You talk about the failure of provision of public goods, and in particular the environment, and there are some figures that you gave of the top twenty most polluted cities. Something like sixteen, or so, were ...

In China. Yes, it is just one big environmental disaster. Why has this happened? It's because the Party leaders have had a single-minded focus on keeping up the growth rates, because growth makes jobs and prevents massive unemployment and unrest from urban labor, which is politically very threatening. So, they're focused on growth, but meanwhile nobody's paying attention to the water, the air. Health is very much affected. The costs of this, estimates of the economic costs, are huge, the human costs are huge. And now you have demonstrations that are starting in reaction to these environmental disasters.
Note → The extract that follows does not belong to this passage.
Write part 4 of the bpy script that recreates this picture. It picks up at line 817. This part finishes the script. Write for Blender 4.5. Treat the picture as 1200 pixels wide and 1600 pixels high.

So, it's becoming a political threat to the leadership and they're very worried about it and trying to figure out what to do about it.

Let's talk about this dynamic, because this problem gets tied up with the information revolution, so suddenly you have a protest in one small town, in a particular province, and information about that protest can go national, through the "underground media" -- cell phones, websites, and so on -- even as the Party officials are censoring it. One website opens and is closed and another one emerges.

That's right. It inspires people in other localities that have similar problems to feel like, "Well, we can do this, too." So, it can spread. Now so far, there isn't that much of that. Most protest activity in China is pretty small scale and localized. But the Party leaders are very worried about this, because there have been instances in which the information has spread, as you say.